For buildings north of the transition point, it is possible that walls in both directions received an out-of-plane component of loading sufficient to collapse the wall, or, more likely, that walls aligned primarily perpendicular to the surge were destroyed by the strong out-of-plane component, allowing the relatively small out-of-plane component on the nearly parallel walls to topple those walls in turn. To the south, in the region of partial destruction, the walls perpendicular to the load were destroyed by the out-of-plane component, as shown in the scene of Rue de Victor Hugo above, but the walls parallel to the load were so closely aligned that they received negligible out-of-plane loading and were able to stand even though their out-of-plane support had been removed.

Although the damage at St. Pierre indicates that the pyroclastic surge was strongly oriented in the direction parallel to the standing walls among the ruins, it is important to recognize that pyroclastic flow and surge are turbulent phenomena where the flow direction may have strong local variations. Based on ash deposits near north of St. Pierre, Fisher [1982] concluded that there were local areas where the flow refracted around corners and actually moved opposite the direction of the main flow. The figure below diagrams this phenomenon, which was observed in the Fond Cannonville area (see the isopach diagram, north of the main ash-and-block flow), where the flow turned the corner and proceeded up a small valley.

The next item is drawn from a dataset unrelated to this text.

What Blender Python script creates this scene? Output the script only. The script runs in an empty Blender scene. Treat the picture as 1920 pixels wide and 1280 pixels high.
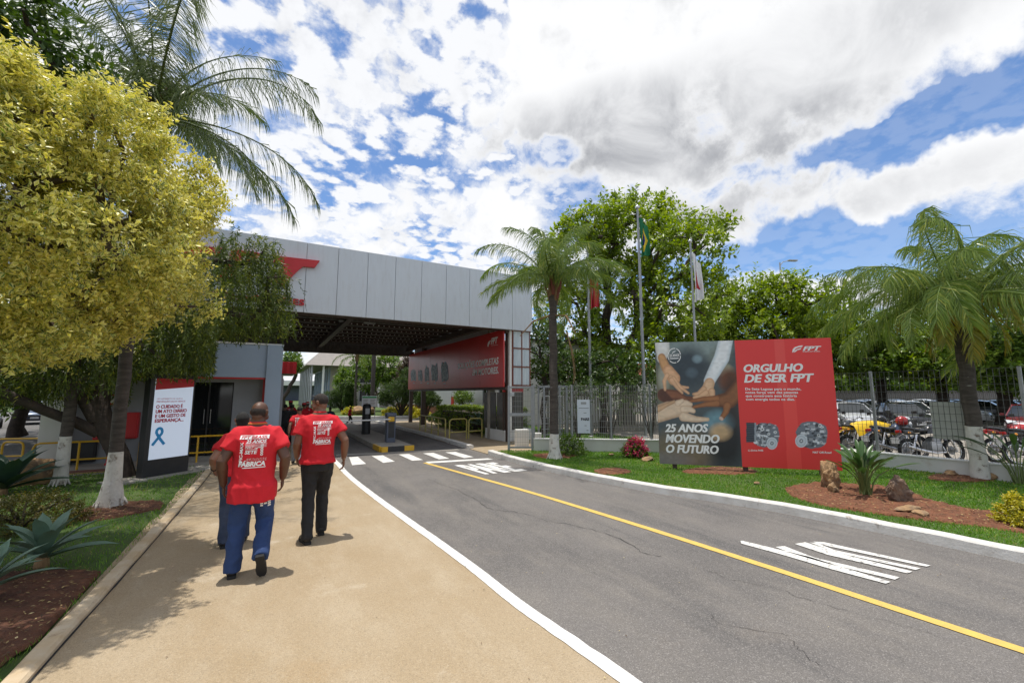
import bpy, bmesh, math, random
import numpy as np
from mathutils import Vector, Matrix, noise as mnoise
from mathutils.bvhtree import BVHTree
from mathutils.geometry import delaunay_2d_cdt

C = bpy.context.scene.collection
R = math.radians
PI = math.pi

# ------------------------------------------------------------------ camera
# site frame: y runs up the road towards the gate, x to the right across it, eye at the origin
FPX, EYE, PITCH, YAW = 800.0, 1.75, math.atan(97 / 800), R(29.6)
cam_d = bpy.data.cameras.new('camera')
cam_d.sensor_width = 36.0
cam_d.lens = 36.0 * FPX / 1920
cam_d.clip_start = 0.05
cam_d.clip_end = 6000
cam = bpy.data.objects.new('camera', cam_d)
C.objects.link(cam)
cam.location = (0, 0, EYE)
cam.rotation_euler = (PI / 2 + PITCH, 0, -YAW)
bpy.context.scene.camera = cam

# ------------------------------------------------------------------ sun, exposure
SUN_ELEV = R(83.0)
SUN_DIR = Vector((-0.62, 0.78, 0)).normalized() * math.cos(SUN_ELEV) + Vector((0, 0, math.sin(SUN_ELEV)))
sun_d = bpy.data.lights.new('sun', 'SUN')
sun_d.energy = 4.0
sun_d.angle = R(0.55)
sun_d.color = (1.0, 0.955, 0.88)
sun = bpy.data.objects.new('sun', sun_d)
C.objects.link(sun)
sun.rotation_euler = SUN_DIR.to_track_quat('Z', 'Y').to_euler()
vs = bpy.context.scene.view_settings
vs.view_transform = 'Standard'
vs.look = 'None'
vs.gamma = 1.0
vs.use_curve_mapping = False
vs.exposure = 0.0
cy = bpy.context.scene.cycles
cy.max_bounces = 6
cy.diffuse_bounces = 3
cy.glossy_bounces = 2
cy.transmission_bounces = 4
cy.transparent_max_bounces = 8
cy.caustics_reflective = False
cy.caustics_refractive = False

# ------------------------------------------------------------------ sky: Nishita blue with cloud layers
def cam_dir(px, py):
    a, b = (px - 960) / FPX, (640 - py) / FPX
    X, Y, Z = a, math.cos(PITCH) - b * math.sin(PITCH), math.sin(PITCH) + b * math.cos(PITCH)
    return Vector((math.cos(YAW) * X + math.sin(YAW) * Y, -math.sin(YAW) * X + math.cos(YAW) * Y, Z)).normalized()

def at(px, py, z=0.0):
    """site point of a picture point that lies on the plane of height z"""
    d = cam_dir(px, py)
    t = (z - EYE) / d.z
    return (d.x * t, d.y * t)

def at_y(px, py, y):
    """site point where the sight line meets the plane y = const"""
    d = cam_dir(px, py)
    t = y / d.y
    return Vector((d.x * t, y, EYE + d.z * t))

def at_x(px, py, x):
    d = cam_dir(px, py)
    t = x / d.x
    return Vector((x, d.y * t, EYE + d.z * t))

def at_dist(px, py, dist):
    d = cam_dir(px, py)
    h = math.hypot(d.x, d.y)
    return Vector((0, 0, EYE)) + d * (dist / h)

world = bpy.data.worlds.new('World')
bpy.context.scene.world = world
world.use_nodes = True
wn, wl = world.node_tree.nodes, world.node_tree.links
for n in list(wn):
    wn.remove(n)

def wnode(t, **kw):
    n = wn.new(t)
    for k, v in kw.items():
        setattr(n, k, v)
    return n

def wmath(op, a, b=None, clamp=False):
    n = wnode('ShaderNodeMath', operation=op, use_clamp=clamp)
    for i, v in enumerate((a, b)):
        if v is None:
            continue
        if isinstance(v, (int, float)):
            n.inputs[i].default_value = v
        else:
            wl.new(v, n.inputs[i])
    return n.outputs[0]

def wvec(op, a, b=None):
    n = wnode('ShaderNodeVectorMath', operation=op)
    for i, v in enumerate((a, b)):
        if v is None:
            continue
        if isinstance(v, (tuple, Vector)):
            n.inputs[i].default_value = tuple(v)
        elif isinstance(v, (int, float)):
            n.inputs[3].default_value = v
        else:
            wl.new(v, n.inputs[i])
    return n

def wsmooth(v, lo, hi, o0=0.0, o1=1.0):
    n = wnode('ShaderNodeMapRange', interpolation_type='SMOOTHSTEP')
    wl.new(v, n.inputs[0])
    n.inputs[1].default_value, n.inputs[2].default_value = lo, hi
    n.inputs[3].default_value, n.inputs[4].default_value = o0, o1
    return n.outputs[0]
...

A diagram of refraction of pyroclastic surge [Fisher 1982, p. 369].

In considering the issue of flow direction with respect to phenomena at Pompeii, the oriented nature of building damage in the south of St. Pierre implies that it is important to consider global patterns of wall damage with respect to wall alignment and potential directions of the pyroclastic surge. Any conclusions, however, must recognize the potential for local variations in the flow direction.